Providence, R.I., recently enacted a “vacant property penalty” that lets the city impose a fine equal to 10% of assessed value if a vacant property remains unoccupied and becomes a blight on the neighborhood. “We have inspectors out there now inspecting every neighborhood in the city and identifying every property,” said Providence’s planning director, Thomas E. Deller, adding that his department already has inspected more than 950 vacant properties.

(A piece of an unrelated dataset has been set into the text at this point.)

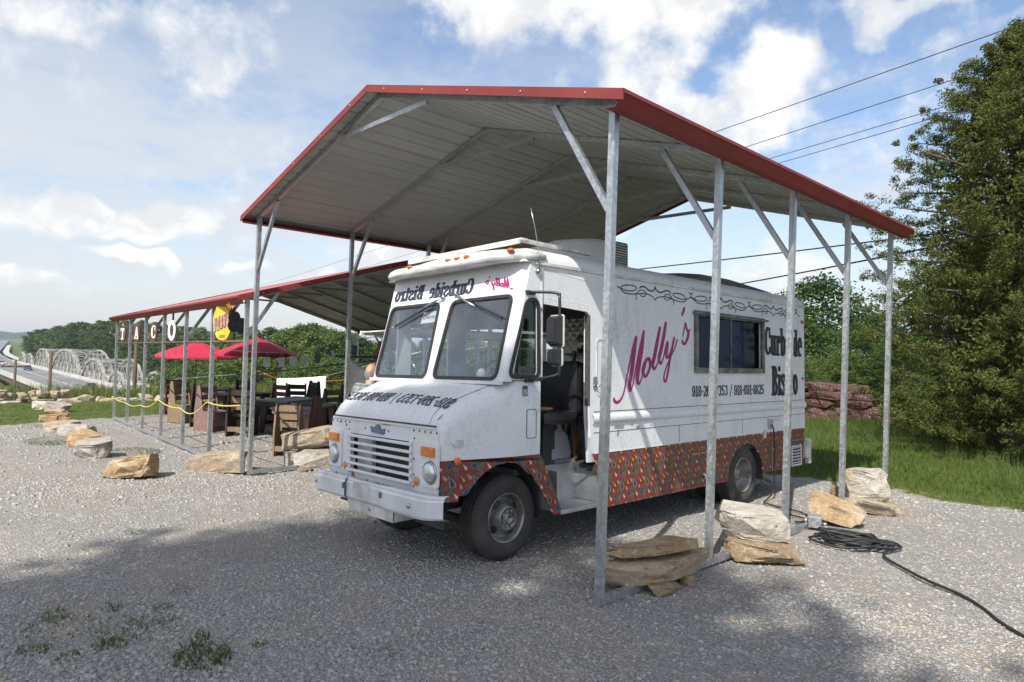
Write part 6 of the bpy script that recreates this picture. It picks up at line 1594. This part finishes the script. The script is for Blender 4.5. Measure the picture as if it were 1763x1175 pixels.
def cedar():
    t = thing('cedar_tree', 'big dark green cedar tree on the grass at the right edge', 'tree', (.40,11.75,gz(.40,11.75)))
    rs = np.random.RandomState(77); H = 8.45; C_, Rr = [], []
    LD = []
    for i in range(330):                                    # boughs: clumps strung along each limb, thinner to the tip
        u = (i+rs.rand())/330; a = i*2.399+rs.normal()*.25; L = CED(u)*2.62*rs.uniform(.72, 1.10)*(1+.10*math.sin(3*a+9*u)); z = .25+u*(H-.55)
        rise = .22*L*(.35+u)-.12*L
        for q in range(10):
            tt = .30+.70*(q+rs.rand()*.8)/10; w_ = .10*L*(1.15-tt)
            C_.append((L*tt*math.cos(a)+rs.normal()*w_, L*tt*math.sin(a)+rs.normal()*w_, z+rise*tt*tt-.10*L*math.sin(math.pi*tt)+rs.normal()*.05)); Rr.append((.10+.13*rs.rand())*(1.25-0.45*tt))
    V, Q = leaves(np.array(C_), np.array(Rr), 92, .034, rs, .30, .35, .7)
    C2 = []
    for i in range(380):
        u = rs.rand()**1.1; a = rs.uniform(0, 6.283); q = CED(u)*2.62*.50*rs.rand()**.5; C2.append((q*math.cos(a), q*math.sin(a), .5+u*(H-1.5)))
    V2, Q2 = leaves(np.array(C2), np.full(len(C2), .40), 80, .058, rs, .4, .3, .8)
    Q = np.concatenate([Q, Q2+len(V)]); V = np.concatenate([V, V2])
    mkobj('crown', npmesh('crown', V, quads=Q, mats=[MT['leaf_cedar']]), t)
    mb = MB(); rs = np.random.RandomState(5); mb.tube([(0,0,-.3),(.05,0,1.2),(-.05,.05,4),(0,0,7.6)], [.27,.22,.15,.03], 10)
    for k in range(58):
        u = .02+.9*k/58; a = k*2.399; L = CED(u)*2.35*rs.uniform(.65, .95); z = .5+u*7.0
        s = Vector((0,0,z)); e = Vector((L*math.cos(a), L*math.sin(a), z+.35*L-.25*L*(1-u))); m_ = s.lerp(e, .5)+Vector((rs.normal()*.06, rs.normal()*.06, .05*L))
        rr = .055*(1-.7*u)+.012; mb.tube([s, m_, e], [rr, rr*.65, rr*.2], 6)
    mb.obj('trunk', MT['bark'], t)
cedar()
def oak():
    """stands behind the lens; its crown shades the foreground"""
    t = thing('oak_tree', 'spreading oak behind the viewpoint that shades the foreground gravel', 'tree', (6.75,-19.3,gz(6.75,-19.3)))
    rs = np.random.RandomState(31); P, Rr = [], []
    while len(P) < 760:
        d = rs.normal(size=3); d /= np.linalg.norm(d); d = np.sign(d)*np.abs(d)**.7; k = rs.rand()**.4
        P.append((d[0]*3.5*k, d[1]*3.7*k, 18.0+d[2]*3.1*k)); Rr.append(.50+.35*rs.rand())
    V, Q = leaves(np.array(P), np.array(Rr), 44, .18, rs, .6, .3)
    mkobj('crown', npmesh('crown', V, quads=Q, mats=[MT['leaf_b']]), t)
    mb = MB(); mb.tube([(0,0,-.3),(.1,0,5),(0,.1,12),(.2,0,19)], [.48,.38,.30,.08], 10)
    for k in range(14):
        a = k*2.399; z = 13.2+.28*k; L = 3.2*(1-.02*k); mb.tube([(0,0,z),(L*.5*math.cos(a),L*.5*math.sin(a),z+1.4),(L*math.cos(a),L*math.sin(a),z+2.2)], [.13,.08,.02], 6)
    mb.obj('trunk', MT['bark'], t)
oak()
# ---------------------------------------------------------------- red stacked rock wall on the grass
wl_ = thing('red_rock_wall', 'low dry wall of stacked red sandstone slabs on the grass behind the truck', 'wall', (0,0,0))
rq = random.Random(21); A, B = Vector((-8.6,12.9)), Vector((-3.35,16.9)); dirw = (B-A).normalized(); Lw = (B-A).length
slabs = [rock_mesh('slab', 200+i, d, MT['rock_red'], 3, 3, .9, .05) for i, d in enumerate(((.9,.5,.27),(1.2,.55,.25),(.7,.5,.24),(1.0,.5,.3)))]
for c in range(5):
    s = .0+.2*(c % 2)+rq.uniform(0,.3)
    while s < Lw-(.0 if c < 3 else .25)-.12*c:
        p = A+dirw*s; z = gz(p.x, p.y)-.03+c*.215
        o = mkobj('slab', slabs[rq.randrange(4)], wl_, (p.x+rq.uniform(-.06,.06), p.y+rq.uniform(-.06,.06), z), (R(rq.uniform(-2,2)), R(rq.uniform(-2.5,2.5)), math.atan2(dirw.y, dirw.x)+R(rq.uniform(-6,6)+(180 if rq.random() > .5 else 0))))
        k = rq.uniform(.85,1.15); o.scale = (k, k, rq.uniform(.9,1.12)); s += rq.uniform(.72,.98)
# ---------------------------------------------------------------- highway, bridges, traffic
MT['asphalt'] = pbr('pale_asphalt', (.15,.15,.15), .85, 0, .15, .12, .2, 6, col2=(.20,.20,.195))
MT['concrete'] = pbr('bridge_concrete', (.42,.41,.38), .8, 0, .15, .3)
MT['girder'] = pbr('brown_girder', (.10,.06,.05), .7, .2, .2, .4)
MT['trusswhite'] = pbr('white_bridge_paint', (.25,.245,.225), .7, 0, .35, .6, col2=(.37,.355,.325))
MT['stripe'] = pbr('road_paint', (.6,.58,.5), .7, 0, .1, 1)
ZR = -8.7
def road_y(x): return 25.0 if x > -230 else 25.0+.00016*(x+230)**2*(1 if x > -560 else 0)+(0 if x > -560 else .00016*330**2+.1056*(-560-x))
def ribbon_road(name, off, w, x0, x1, mat, dz=0.0):
    rows = []
    for x in np.linspace(x0, x1, 60):
        y = road_y(x)+off; rows.append([(x, y-w/2, ZR+dz), (x, y+w/2, ZR+dz)])
    return MB().grid(rows, flip=True).obj(name, mat)
struct(ribbon_road('highway', 0, 12.5, -40, -1700, MT['asphalt']))
struct(ribbon_road('highway_carriageway', -22, 11, -330, -1700, MT['asphalt'], -.05))
struct(ribbon_road('slip_road', 9.5, 3.2, -330, -900, MT['concrete'], -.03))
for off in (-5.6, 5.6, .0): struct(ribbon_road('lane_line', off, .16, -60, -900, MT['stripe'], .012))
hb = thing('highway_bridge', 'long concrete highway bridge on brown steel girders at the far left', 'bridge', (0,0,0))
for off, nm in ((-6.45,'parapet'),(6.45,'parapet')):
    mb = MB(); mb.box((-330, 25+off-.2, ZR-.5), (-95, 25+off+.2, ZR+.75)); mb.obj(nm, MT['concrete'], hb)
MB().box((-330, 18.8, ZR-2.1), (-120, 19.3, ZR-.5)).obj('girder', MT['girder'], hb); MB().box((-330, 30.7, ZR-2.1), (-120, 31.2, ZR-.5)).obj('girder', MT['girder'], hb)
MB().box((-330, 19.3, ZR-.55), (-95, 30.7, ZR-.05)).obj('deck', MT['concrete'], hb)
for x in (-150,-178,-206,-234,-262,-290):
    pr = MB(); pr.box((x-.8, 20, ZR-2.9), (x+.8, 30, ZR-2.11)).obj('pier_cap', MT['concrete'], hb)
    for y in (21.5, 28.5): MB().lathe([(.7,-14),(.7,ZR-2.9)], (x, y, 0), 'z', 12).obj('pier', MT['concrete'], hb)
tb = thing('truss_bridge', 'old white steel truss bridge with arched spans beside the highway at far left', 'bridge', (0,0,0))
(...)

Other municipalities are beefing up existing statutes. While Cincinnati has had a vacant-property ordinance for more than a decade, in 2006 it increased the application fees for vacant properties to as much as $3,500 a year after five years from a flat $300. This year, the city began obtaining civil judgments against property owners who don’t pay their fees. It also is putting together a program that will let the city repair, demolish or barricade abandoned homes and then, to recover the cost, put a tax lien on the property. City officials say they have collected about $192,000 in fees so far this year compared with roughly $265,000 in all of 2007.
Many of the vacant properties “are owned by lenders, and we are having a difficult time of getting them to step up to the plate,” said Edward Cunningham, Cincinnati’s division manager for property maintenance and code enforcement, adding that the money collected by the city goes into a fund used to deal with vacant buildings.
The registration programs are also designed to make it easier for cities to determine whom they should contact if the neighbors start to complain.
“The idea is to get some responsibility so these buildings don’t sit there and have a negative impact on the community while people argue about who is responsible,” said William Good, commissioner of inspectional services for Boston, which recently began requiring that properties be registered with the city as soon as a foreclosure notice is issued. To increase accountability, Boston is requiring that owners of vacant properties hire a local property manager to be responsible for inspecting the property monthly and maintaining it.